I shudder sometimes when I think back upon the man I was in light of the man I have become, and I can’t help but wistfully smatter spectacular “wows” in its wake. Dreams, despairs, desires, destructions, deliriums (even delights) undulate in those photo albums on my bookshelves marking those moments, swirling into the chaos of creating the inevitable destiny of this present Elkin, only to retch and heave forth once more, coalescing into the next self in that immediacy.
Mark it with a picture, you lovers, you dreamers, as it will be gone before you blink once again.
How many times do you need to mop the linoleum before it becomes permanently clean?
Our lives are brief and our conceptions of who we are is even more fleeting. Strike a match and the sulfur sputters forth intense waves of heat and light, only to shrink, fade, and burn down the wood until it flickers out and sends up these thin tentacles of smoke. Hopefully there is enough time to pull another one from the box before the darkness is complete.

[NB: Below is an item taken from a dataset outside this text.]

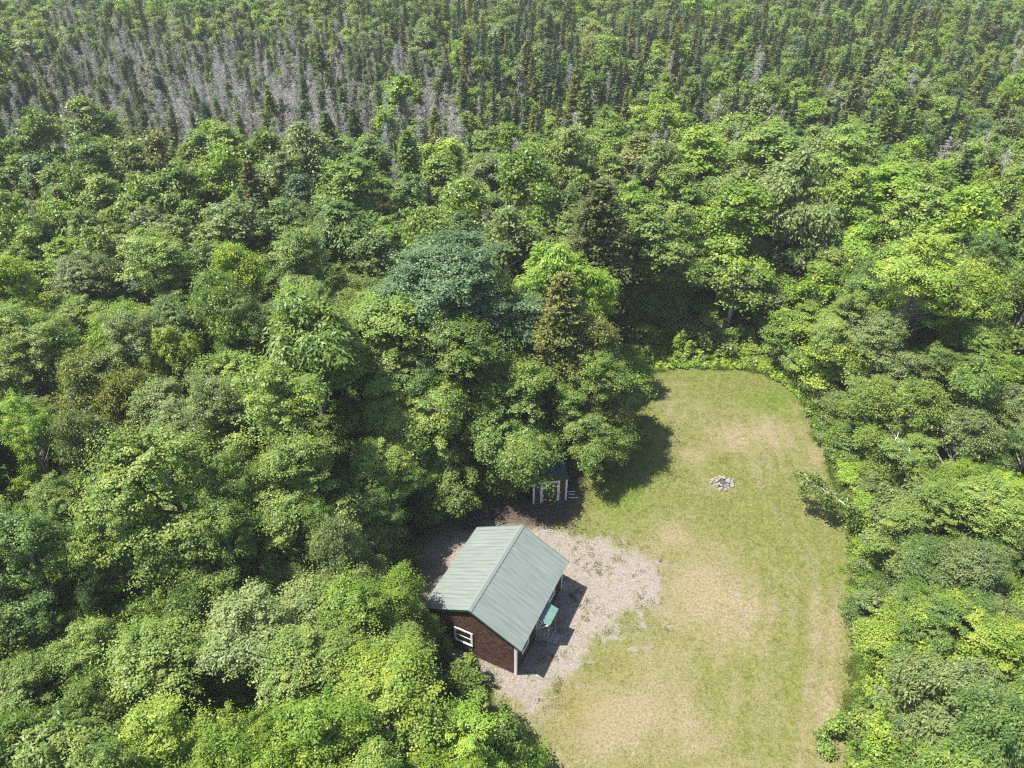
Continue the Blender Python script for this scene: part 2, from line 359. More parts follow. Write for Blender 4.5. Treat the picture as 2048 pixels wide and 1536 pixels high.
def floor_color(nt, p):
    c = noise_col(nt, p, .9, (.030,.022,.014), (.075,.052,.032)); return mix(nt, noise(nt, p, .25), c, (.035,.045,.015))
FLOOR, nt, b = mat('forest_floor', rough=.95, spec=.1); p = pos(nt); nt.links.new(floor_color(nt, p), b.inputs['Base Color'])
bump(nt, b, noise(nt, p, 5), .8, .1)
def zrel(x, y): return relief(x, y)
xs = np.concatenate([[-1800,-900,-400], np.arange(-200, 201, 2.), [400, 900, 1800]]); ys = np.concatenate([[-1200,-500,-150], np.arange(-40, 361, 2.), [500, 900, 1900]])
tag(grid_obj('ground', xs, ys, lambda x, y: relief(x, y)-.16*(edge_dist(CLEAR, x, y) > -3.5), FLOOR), kind='structure')

# lawn: surface colour masks
def blobs(x, y, L):
    px, py, _ = topix(x, y); s = 0
    for cx, cy, rx, ry, a in L: s = s + a*np.exp(-(((px-cx)/rx)**2+((py-cy)/ry)**2))
    return s
STRAW = [(1480,880,95,40,.9),(1400,1180,90,110,.8),(1480,1240,60,70,.7),(1350,1450,200,120,.9),(1640,1290,60,110,.55),(1390,800,60,30,.4),(1370,900,50,50,.4),(1290,760,30,25,.6),
         (1640,940,25,70,.6),(1360,1050,60,50,.6),(1230,1430,90,60,.7),(1650,1440,40,90,.6),(1530,1400,30,110,.35),(1450,975,55,26,.5),(1560,870,60,40,.3)]
GREEN = [(1480,770,150,35,.8),(1545,795,50,25,.9),(1480,1030,90,40,.9),(1540,1130,40,120,.6),(1600,1230,25,140,.5),(1240,980,70,60,1.),(1450,930,30,25,.5),(1560,1000,60,60,.5),(1650,1130,30,70,.6),
         (1320,960,70,50,.5),(1250,890,60,80,.6),(1500,1350,60,70,.7),(1420,1400,30,50,.4),(1480,1500,60,60,.5),(1390,860,40,30,.4),(1130,1390,40,40,.4),(1545,1480,50,80,.5),(1570,1380,30,60,.4),(1230,1060,60,14,.6)]
def m_straw(x, y):
    e = edge_dist(CLEAR, x, y); st = .12*np.sin(e*5.2+3*fbm(x/3, y/3, 91, 2))*np.clip((9-e)/3, 0, 1)*(x > 8)
    return np.clip(st + .36 + .55*blobs(x, y, STRAW) - .55*blobs(x, y, GREEN) + .9*(fbm(x/1.6, y/1.6, 5, 5)-.5), 0, 1)
def m_gravel(x, y):
    d = edge_dist(GRAVEL, x, y) + 2.6*(fbm(x/1.7, y/1.7, 9, 5)-.5)
    px, py, _ = topix(x, y)
    thin = np.exp(-(((px-1490)/230)**2+((py-1180)/90)**2))*np.clip((fbm(x/1.1, y/1.1, 31, 5)-.58)*6, 0, 1)*.6
    return np.clip(np.clip(d/2.4+.3, 0, 1) + thin + .8*np.clip((fbm(x/.8, y/.8, 77, 4)-.66)*6, 0, 1)*np.clip(1+d/6, 0, 1), 0, 1)
def m_soil(x, y):
    d = edge_dist(CLEAR, x, y); f = fbm(x/1.4, y/1.4, 21, 4)-.5
    px, py, _ = topix(x, y)
    left = np.clip(((1190-px)/60), 0, 1)*np.clip((1052-py)/22+.5+3*f, 0, 1)
    left2 = np.clip((905-px)/50+2*f, 0, 1)*np.clip((1330-py)/30, 0, 1)*.6
    return np.clip(np.maximum(np.maximum(1-(d+.25+.7*f)/.45, left), left2), 0, 1)
def m_gold(x, y): return .45*np.clip(blobs(x, y, [(1125,1385,60,45,1.),(1160,1440,60,50,.6),(1230,1330,60,30,.6),(1700,1480,40,60,.4),(1300,880,20,60,.4)])+.5*(fbm(x/2, y/2, 41, 4)-.5), 0, 1)
def m_lush(x, y): return np.clip(blobs(x, y, [(1545,798,55,26,1.),(1240,990,60,50,.9),(1280,880,50,60,.7),(1420,745,90,16,.5)])*.8, 0, 1)
def m_rut(x, y):
    d = line_dist(RUT, x, y)+.5*(fbm(x/.6, y/.6, 13, 3)-.5); return .4*np.clip(1-d/.45, 0, 1)*np.clip(fbm(x/1.2, y/1.2, 15, 3)*2.4-.5, 0, 1)
LAWN, nt, b = mat('lawn', rough=.9, spec=.12); p = pos(nt)
fine = noise(nt, p, 9, 5); mid = noise(nt, p, 1.7, 4); vf = noise(nt, p, 26, 2)
grass = noise_col(nt, p, 4.5, (.102,.117,.030), (.180,.186,.062), .3, .7, 6)
straw = noise_col(nt, p, 7, (.128,.106,.060), (.262,.218,.138), .3, .68, 6)
sm = math_(nt, 'ADD', attr(nt, 'straw'), math_(nt, 'MULTIPLY', math_(nt, 'SUBTRACT', fine, .5), 1.3))
smr = node(nt, 'ShaderNodeMapRange'); smr.inputs[1].default_value = .15; smr.inputs[2].default_value = 1.0; nt.links.new(sm, smr.inputs[0])
c = mix(nt, smr.outputs[0], grass, straw)
c = mix(nt, attr(nt, 'gold'), c, noise_col(nt, p, 5, (.13,.10,.035), (.22,.18,.07), .3, .7, 6))
c = mix(nt, attr(nt, 'lush'), c, noise_col(nt, p, 5, (.07,.12,.015), (.14,.20,.035), .3, .7, 6))
vor = node(nt, 'ShaderNodeTexVoronoi'); vor.inputs['Scale'].default_value = 16; nt.links.new(p, vor.inputs['Vector'])
st = node(nt, 'ShaderNodeSeparateColor'); nt.links.new(vor.outputs['Color'], st.inputs[0])
gr = noise_col(nt, p, 12, (.152,.132,.116), (.265,.238,.212), .3, .7, 6)
gr = mix(nt, 1., gr, mix(nt, st.outputs[0], (.78,.77,.77), (1.2,1.19,1.17)), 'MULTIPLY')
gr = mix(nt, math_(nt, 'MULTIPLY', math_(nt, 'GREATER_THAN', noise(nt, p, 2.3, 6), .60), .55), gr, (.12,.125,.04))
gm = math_(nt, 'ADD', attr(nt, 'gravel'), math_(nt, 'MULTIPLY', math_(nt, 'SUBTRACT', fine, .5), 1.6))
gmr = node(nt, 'ShaderNodeMapRange'); gmr.inputs[1].default_value = .3; gmr.inputs[2].default_value = .7; nt.links.new(gm, gmr.inputs[0])
c = mix(nt, gmr.outputs[0], c, gr)
c = mix(nt, attr(nt, 'rut'), c, noise_col(nt, p, 9, (.14,.11,.075), (.30,.26,.20)))
sr = math_(nt, 'ADD', attr(nt, 'soil'), math_(nt, 'MULTIPLY', math_(nt, 'SUBTRACT', fine, .5), .8), True)
litter = noise_col(nt, p, 8, (.035,.027,.021), (.115,.09,.07), .3, .7, 6)
c = mix(nt, sr, c, litter)
nt.links.new(c, b.inputs['Base Color']); bump(nt, b, math_(nt, 'ADD', fine, vf), .4, .04)
lx = np.arange(-12, 30, .14); ly = np.arange(8, 58, .14)
lawn = grid_obj('lawn', lx, ly, lambda x, y: relief(x, y)+.006+.03*(fbm(x/.5, y/.5, 51, 3)-.5)-.2*np.clip((-edge_dist(CLEAR, x, y)-.4)/1.2, 0, 1), LAWN, keep=lambda x, y: edge_dist(CLEAR, x, y) > -1.6-1.0*fbm(x/2, y/2, 61, 3),
         attrs=dict(straw=m_straw, gravel=m_gravel, soil=m_soil, gold=m_gold, lush=m_lush, rut=m_rut))
tag(lawn, kind='structure')
def gz(x, y): return float(relief(x, y)) + .006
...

Of course we are the Endless insomuch as we bear the weight of the responsibilities of each aspect of our hope. We are an art installation forever unfolding. Brief Lives, perhaps, serves as a cautionary journey away from self-importance. Don’t hold on too tightly to what you believe to be the core of your conceptions, there are forces at work whose sole purpose is to undermine your grip.
Morpheus’ last words in Brief Lives are, “So live..”. They serve, perhaps, as the final acknowledgement of the perils of a tenacious belief that there were perfect and complete moments of the self in an inconstant and irresolute existence. Change is at the heart of every moment’s beat. All lives are brief because all selves are dynamic. Morpheus utters his words with the sadness inherent in that moment, remembering his admonitions to his desperate son long ago, but they echo and reverberate into the thematic the arc of this whole story.
What we unleash with each step on our travels become who we will be in the next moment.